KNAACK: The quest for more added value is undoubtedly the main area of common ground shared by all industries that use AM technologies. The construction industry is subject to major cost pressure and is fairly conservative as a result. This is why we will not see widespread adoption of AM. It is more likely to be used to create individual intelligent building elements, particularly those with more complex geometries.

What tangible benefits can already be reaped in the construction industry today because of additive manufacturing?

TESSMANN: As we see it, two different approaches are possible. You can concentrate on producing architecture with complex features by allowing development to be driven by the creative process. In Darmstadt, however, we prefer to focus on small improvements, such as optimizing the topology of building components, asking ourselves questions such as »Is it possible to design steel support structures along load paths to make them lighter and more elegant?« Even the junctions between steel supports provide huge potential for improvements, if their topology can be optimized to make them lighter. When there are several hundred junctions, this can reduce the overall weight considerably. So, you see how seemingly small developments can have a significant impact on the big picture.

KNAACK: With some technologies, we are on the verge of a breakthrough. For example, we are now starting to use a relatively simple deposition welding technology for component testing, which we expect to put on the market in the next year or two. Some projects have already been implemented, such as a cycle bridge printed from concrete.

Using AM to give concrete a range of different material properties

Are there any developments that could fundamentally change the way we build? Is there a chance that building may even become less expensive?

KNAACK: Individual building components produced using 3D printing will become more compact and functionally integrated. Other components will become simpler. Overall, construction will become more efficient as a result. However, the price of buildings will not fall, since this is always determined by the value placed on them by society. However, the companies that use AM in construction will enjoy economic benefits. This economic aspect is also what encourages companies to collaborate with us on researching new applications and patents.

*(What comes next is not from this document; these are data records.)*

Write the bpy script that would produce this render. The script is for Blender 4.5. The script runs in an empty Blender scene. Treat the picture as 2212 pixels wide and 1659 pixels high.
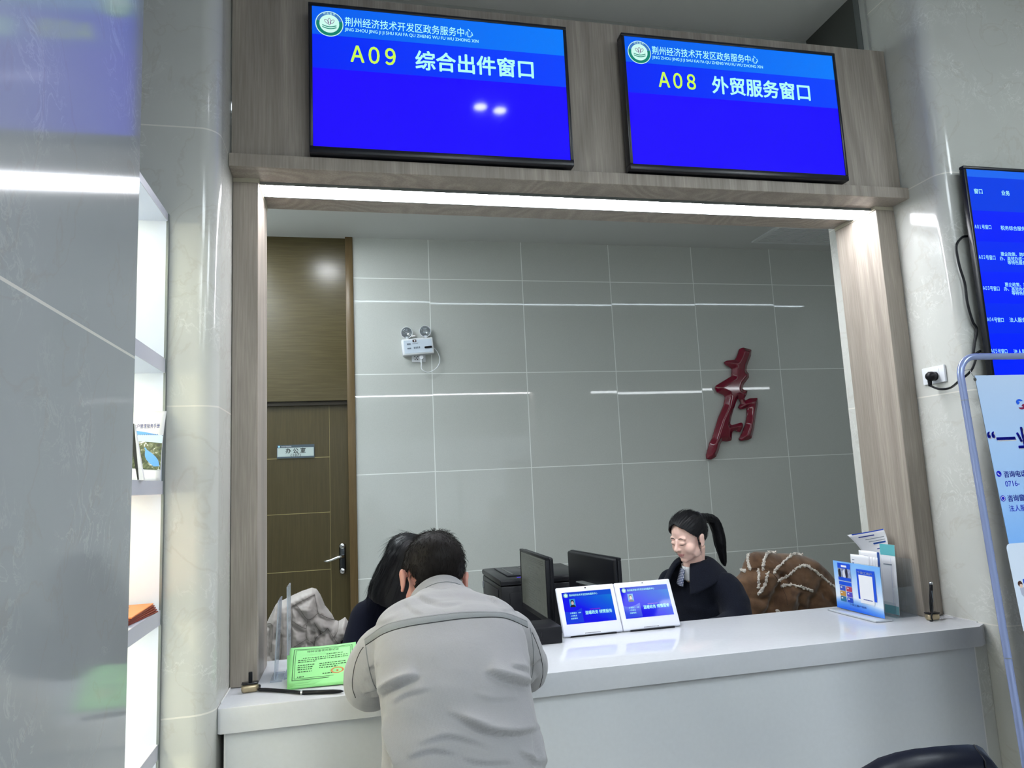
import bpy, bmesh, math, random
from mathutils import Vector, Matrix, noise
from mathutils.bvhtree import BVHTree
random.seed(7)
S = bpy.context.scene
COL = S.collection

# ------------------------------------------------------------ camera, world, exposure
CAM_H, FPX, CX, CY = 1.41, 1541.0, 1106.0, 829.5
CROT = Matrix(((0.975525, 0.015827, -0.21932), (-0.21498, -0.140966, -0.966391), (-0.046212, 0.989888, -0.134113)))
cam_d = bpy.data.cameras.new('camera')
cam = bpy.data.objects.new('camera', cam_d)
COL.objects.link(cam)
cam.matrix_world = Matrix.Translation((0, 0, CAM_H)) @ CROT.to_4x4()
cam_d.sensor_width = 36.0
cam_d.lens = FPX / 2212.0 * 36.0
cam_d.clip_start = 0.02
S.camera = cam
S.view_settings.view_transform = 'Standard'
S.view_settings.look = 'None'
S.view_settings.exposure = 0.0
S.view_settings.gamma = 1.0
S.view_settings.use_curve_mapping = False
w = bpy.data.worlds.new('world')
S.world = w
w.use_nodes = True
w.node_tree.nodes['Background'].inputs[0].default_value = (0.75, 0.85, 1.0, 1)
w.node_tree.nodes['Background'].inputs[1].default_value = 0.35
# light levels (used by the lamp builders below)
LED_STRENGTH, PANEL_STRENGTH, OFFICE_STRENGTH, SHELF_STRENGTH, WINDOW_STRENGTH = 35.0, 17.0, 14.0, 46.0, 1.0

D = 5.26            # back wall of the office
ZC = 0.838          # counter top height
XL, XR = -0.368, 2.145


def ray(x, y):
    return CROT @ Vector(((x - CX) / FPX, -(y - CY) / FPX, -1.0))


def aY(x, y, Y):
    d = ray(x, y); return Vector((0, 0, CAM_H)) + d * (Y / d.y)


def aX(x, y, X):
    d = ray(x, y); return Vector((0, 0, CAM_H)) + d * (X / d.x)


def aZ(x, y, Z):
    d = ray(x, y); return Vector((0, 0, CAM_H)) + d * ((Z - CAM_H) / d.z)


# ------------------------------------------------------------ materials
def srgb(r, g, b):
    f = lambda c: (c / 255 / 12.92) if c / 255 <= 0.04045 else ((c / 255 + 0.055) / 1.055) ** 2.4
    return (f(r), f(g), f(b), 1.0)


MATS = {}


def mat(name, col=(0.5, 0.5, 0.5), rough=0.5, metal=0.0, spec=0.5, emit=None, estr=0.0, coat=0.0, trans=0.0, ior=1.45, sheen=0.0,
        noise_amt=0.0, noise_scale=20.0, bump=0.0, bump_scale=60.0, alpha=1.0):
    """plain principled material with optional procedural mottling and bump; col is linear or srgb() tuple"""
    if name in MATS:
        return MATS[name]
    m = bpy.data.materials.new(name)
    m.use_nodes = True
    nt = m.node_tree
    b = nt.nodes['Principled BSDF']
    c = tuple(col)[:3] + (1.0,)
    b.inputs['Base Color'].default_value = c
    b.inputs['Roughness'].default_value = rough
    b.inputs['Metallic'].default_value = metal
    b.inputs['Specular IOR Level'].default_value = spec
    b.inputs['IOR'].default_value = ior
    b.inputs['Coat Weight'].default_value = coat
    b.inputs['Coat Roughness'].default_value = 0.05
    b.inputs['Transmission Weight'].default_value = trans
    b.inputs['Sheen Weight'].default_value = sheen
    b.inputs['Alpha'].default_value = alpha
    if emit is not None:
        b.inputs['Emission Color'].default_value = tuple(emit)[:3] + (1.0,)
        b.inputs['Emission Strength'].default_value = estr
    L = nt.links
    if noise_amt or bump:
        tc = nt.nodes.new('ShaderNodeTexCoord')
    if noise_amt:
        n = nt.nodes.new('ShaderNodeTexNoise'); n.inputs['Scale'].default_value = noise_scale; n.inputs['Detail'].default_value = 6
        L.new(tc.outputs['Object'], n.inputs['Vector'])
        r = nt.nodes.new('ShaderNodeMapRange')
        r.inputs[1].default_value = 0.3; r.inputs[2].default_value = 0.7
        r.inputs[3].default_value = 1 - noise_amt; r.inputs[4].default_value = 1 + noise_amt
        L.new(n.outputs['Fac'], r.inputs[0])
        mx = nt.nodes.new('ShaderNodeVectorMath'); mx.operation = 'SCALE'
        mx.inputs[0].default_value = c[:3]
        L.new(r.outputs[0], mx.inputs['Scale'])
        L.new(mx.outputs[0], b.inputs['Base Color'])
    if bump:
        n2 = nt.nodes.new('ShaderNodeTexNoise'); n2.inputs['Scale'].default_value = bump_scale; n2.inputs['Detail'].default_value = 4
        L.new(tc.outputs['Object'], n2.inputs['Vector'])
        bp = nt.nodes.new('ShaderNodeBump'); bp.inputs['Strength'].default_value = bump; bp.inputs['Distance'].default_value = 0.004
        L.new(n2.outputs['Fac'], bp.inputs['Height'])
        L.new(bp.outputs[0], b.inputs['Normal'])
    MATS[name] = m
    return m


def emat(name, col, s=1.0, gloss=0.08, spec=0.3):
    """a lit screen element: emission with a glossy face"""
    return mat(name, (0.005, 0.005, 0.01), gloss, spec=spec, emit=col, estr=s)


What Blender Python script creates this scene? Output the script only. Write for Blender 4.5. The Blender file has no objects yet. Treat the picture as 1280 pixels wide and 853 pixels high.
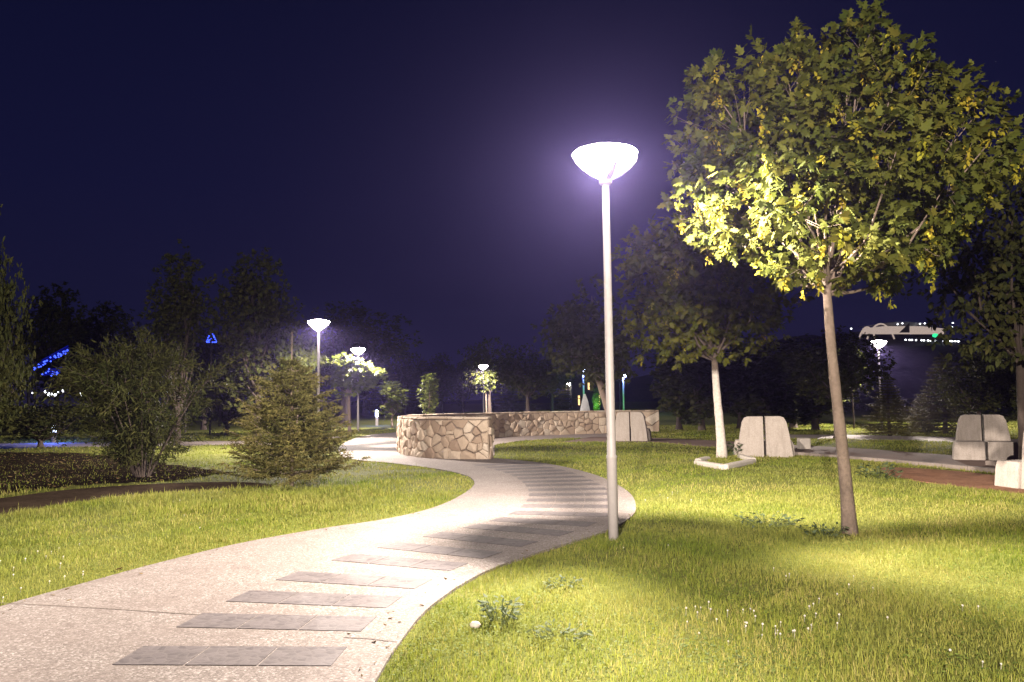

TESSMANN: Today, we insulate our houses with thick layers of insulating foam to fulfill energy conservation requirements. In the coming decades, this will generate a huge need for renovation as well as enormous amount of hazardous waste. There are ideas about returning to monolithic construction instead. Hopefully, we will soon be able to use AM to give concrete a range of different material properties. We will be able print concrete to be solid where it needs to provide support and porous where it needs to provide insulation, with a gradual transition in between. This will simplify the manufacturing process as well as subsequent recycling. At the same time, additive manufacturing can help us to create more customized, versatile, and context-specific buildings.


The success of any new technology also depends heavily on the users. What challenges can you see with this?

TESSMANN: We in the construction industry are a few years behind other industries. But things are starting to happen. What we still need are specific products as well as solutions in the areas of quality control and fire protection. If we can make progress here, the wheels will be set in motion.

KNAACK: We still have many more technical ideas, regarding the integration of materials, for example. Market penetration is a big challenge and we will also need rules. The whole process is likely to take another 20 to 25 years.

Mr. Tessmann and Mr. Knaack, thank you for taking the time to talk to us.